Por Julio Yovera B.
Nos toca conmemorar, y no celebrar, este 8 de octubre el sacrificio de Miguel Grau Seminario, cuya vida desconocen nuestros niños y jóvenes, y no principalmente por de los docentes sino porque los gobiernos son avasallados por sistemas y modelos educativos impuestos. La educación, con la implementación de las reformas neoliberales fue concebida como una actividad que capacita al estudiante en supuestas eficiencias y eficacias, pero es incapaz de cultivar valores que le den al estudiante sentido de pertenencia del país del cual son parte.
A Miguel Grau hay que resaltarlo en toda su trayectoria de vida. Su sacrifico no fue un hálito de inspiración, fue una decisión reflexionada y optada. Su trayectoria es la de hombre que unía la acción a la palabra. Desde cuando era niño, caminando por la bahía de Paita, seguramente contemplado las mismas olas lentas que vieron los ojos de Manuelita Sáenz, entendió que la vida tiene sentido si es coherente con los sueños.
Muy joven cumplió responsabilidades en la Armada y también asumió representación ciudadana. Entendió que la política era servicio y no acomodo. El Congreso, ahora envilecido de tránsfugas y turbios negociantes, lo tuvo en 1872 como diputado. Pero como la democracia en el Perú siempre fue formal y precaria, cuando se produjo el golpe militar de los hermanos Gutiérrez y el posterior asesinato del presidente Balta, Grau solicitó licencia, no para postularse a un rango jerárquico superior como lo suelen hacer los perfectos timadores del erario nacional, sino para ponerse al frente de la lucha por recuperar el sistema democrático.
Después vino la guerra. Ya sabemos que la burguesía chilena no fue más que el bando testaferro del capitalismo inglés interesado en los recursos naturales de la patria. Por eso nos invadieron. Fue en esas circunstancias que surgió un Grau convertido en tempestad. Apareciendo y desapareciendo. Golpeando y retrocediendo. Jaqueando y eludiendo al enemigo.
Logró contundentes victorias. En todas ellas mantuvo respeto por el vencido. Los salvaba cuando ya el mar empezaba a tragárselos. En una ocasión envió a la familia del jefe vencido sus pertenencias, adjuntando una hermosa carta. Sus adversarios lo llamaron "Caballero de los mares". El Maestro Manuel Gonzales Prada, dijo de él: "… se reconoce que no merecen llamarse grandes los tigres que matan por matar o hieren por herir, sino los hombres que hasta en el vértigo de la lucha saben economizar vidas y ahorrar dolores".
¿Qué tienen de semejantes los asesinos que rematan al vencido, con Miguel Grau? Nada. Mucho antes de que surgieran los conceptos "derechos humanos", Grau era un respetuoso defensor de ellos.

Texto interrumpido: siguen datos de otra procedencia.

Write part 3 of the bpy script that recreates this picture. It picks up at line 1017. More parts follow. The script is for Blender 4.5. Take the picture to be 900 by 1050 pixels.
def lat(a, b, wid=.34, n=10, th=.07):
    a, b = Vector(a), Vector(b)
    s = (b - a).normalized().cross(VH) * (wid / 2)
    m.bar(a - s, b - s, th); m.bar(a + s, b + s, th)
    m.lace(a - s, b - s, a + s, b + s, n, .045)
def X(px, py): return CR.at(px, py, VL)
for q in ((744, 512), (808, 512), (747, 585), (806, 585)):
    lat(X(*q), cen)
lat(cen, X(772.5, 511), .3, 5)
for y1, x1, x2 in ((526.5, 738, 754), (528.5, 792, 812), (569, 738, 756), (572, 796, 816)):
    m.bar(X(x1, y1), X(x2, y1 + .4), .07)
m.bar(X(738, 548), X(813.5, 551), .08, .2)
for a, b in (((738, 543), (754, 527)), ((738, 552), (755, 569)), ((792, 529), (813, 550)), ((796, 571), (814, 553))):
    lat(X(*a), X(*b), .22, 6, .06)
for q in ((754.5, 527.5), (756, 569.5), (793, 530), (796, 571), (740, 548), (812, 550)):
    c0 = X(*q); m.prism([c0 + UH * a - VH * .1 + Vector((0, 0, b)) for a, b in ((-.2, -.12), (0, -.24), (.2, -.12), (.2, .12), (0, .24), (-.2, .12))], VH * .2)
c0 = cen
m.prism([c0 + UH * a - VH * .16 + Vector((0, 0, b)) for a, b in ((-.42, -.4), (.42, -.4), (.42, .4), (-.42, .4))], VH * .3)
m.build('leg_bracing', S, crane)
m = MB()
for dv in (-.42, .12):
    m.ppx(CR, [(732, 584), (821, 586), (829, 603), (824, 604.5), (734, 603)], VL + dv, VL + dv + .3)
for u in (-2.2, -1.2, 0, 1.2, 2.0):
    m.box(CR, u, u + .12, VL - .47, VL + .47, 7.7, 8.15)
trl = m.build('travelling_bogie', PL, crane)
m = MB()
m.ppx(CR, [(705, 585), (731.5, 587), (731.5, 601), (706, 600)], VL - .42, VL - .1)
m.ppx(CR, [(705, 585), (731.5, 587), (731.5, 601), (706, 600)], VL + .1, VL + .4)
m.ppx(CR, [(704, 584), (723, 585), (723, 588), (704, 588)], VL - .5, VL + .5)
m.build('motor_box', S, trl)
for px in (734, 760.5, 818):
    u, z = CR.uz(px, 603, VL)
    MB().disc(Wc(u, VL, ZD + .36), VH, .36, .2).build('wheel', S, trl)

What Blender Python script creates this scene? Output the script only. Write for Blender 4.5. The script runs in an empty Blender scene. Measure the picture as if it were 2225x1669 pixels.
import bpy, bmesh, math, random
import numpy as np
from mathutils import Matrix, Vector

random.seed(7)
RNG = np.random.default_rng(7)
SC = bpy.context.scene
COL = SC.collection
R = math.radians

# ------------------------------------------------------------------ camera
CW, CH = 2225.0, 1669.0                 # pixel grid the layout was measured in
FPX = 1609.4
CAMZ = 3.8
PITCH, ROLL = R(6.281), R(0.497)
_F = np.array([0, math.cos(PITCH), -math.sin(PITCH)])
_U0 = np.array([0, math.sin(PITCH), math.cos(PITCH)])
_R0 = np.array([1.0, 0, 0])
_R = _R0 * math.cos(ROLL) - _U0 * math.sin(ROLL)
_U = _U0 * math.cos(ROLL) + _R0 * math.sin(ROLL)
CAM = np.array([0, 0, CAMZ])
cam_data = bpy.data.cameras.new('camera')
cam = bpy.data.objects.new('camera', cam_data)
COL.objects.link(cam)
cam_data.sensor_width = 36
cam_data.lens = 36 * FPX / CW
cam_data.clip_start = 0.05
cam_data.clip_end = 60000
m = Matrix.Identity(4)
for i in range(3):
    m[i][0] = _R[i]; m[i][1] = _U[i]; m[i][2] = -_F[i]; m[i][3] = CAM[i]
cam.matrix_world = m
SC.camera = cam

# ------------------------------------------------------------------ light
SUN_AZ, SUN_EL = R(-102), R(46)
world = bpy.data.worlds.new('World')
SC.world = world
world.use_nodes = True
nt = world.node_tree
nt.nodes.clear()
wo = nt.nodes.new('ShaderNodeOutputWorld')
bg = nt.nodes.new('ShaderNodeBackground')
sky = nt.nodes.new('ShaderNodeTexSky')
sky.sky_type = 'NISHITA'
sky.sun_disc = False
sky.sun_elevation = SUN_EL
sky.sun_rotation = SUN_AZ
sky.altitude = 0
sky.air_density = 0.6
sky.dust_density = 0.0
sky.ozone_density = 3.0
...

El estado mayor del enemigo, interesado en avanzar hacia el norte y consciente que Grau, al mando del Huascar, era una muralla que les cortaba la viada, se concentró buen tiempo en estudiar los movimientos y las tácticas del épico marino. No escatimó esfuerzo para encontrar la fórmula de la derrota; destinó e invirtió recursos con un solo propósito: vencerlo.
Grau alguna vez señaló: "Si el Huáscar no regresa victorioso, yo no he de regresar". Así fue en efecto. El 8 de octubre de 1879, las fuerzas del enemigo rodearon al Huáscar y lo bombardean. Por cierto no exhibieron nunca la grandeza y el respeto que nuestro héroe sí mantuvo con ellos.
Ese es, en síntesis, un capítulo de nuestra historia. Jorge Basadre dijo lo siguiente:
"Miguel Grau siempre fue un hombre comprometido con su tiempo, con su país y sus valores. Fue honesto y leal con sus principios, defendió el orden constitucional y fue enemigo de las dictaduras".
En una ocasión, en Chimbote, escuchamos decir a un viejo pescador: "De tanto andar en el mar, nos han salido agallas".
Hablando de Grau podemos decir:
"De tanto navegar en los mares, le salieron agallas".
Agallas de valentía que el pueblo de Grau, de Cáceres, de Bolognesi, siempre tuvo y que el neoliberalismo no ha podido ni debilitar ni desaparecer.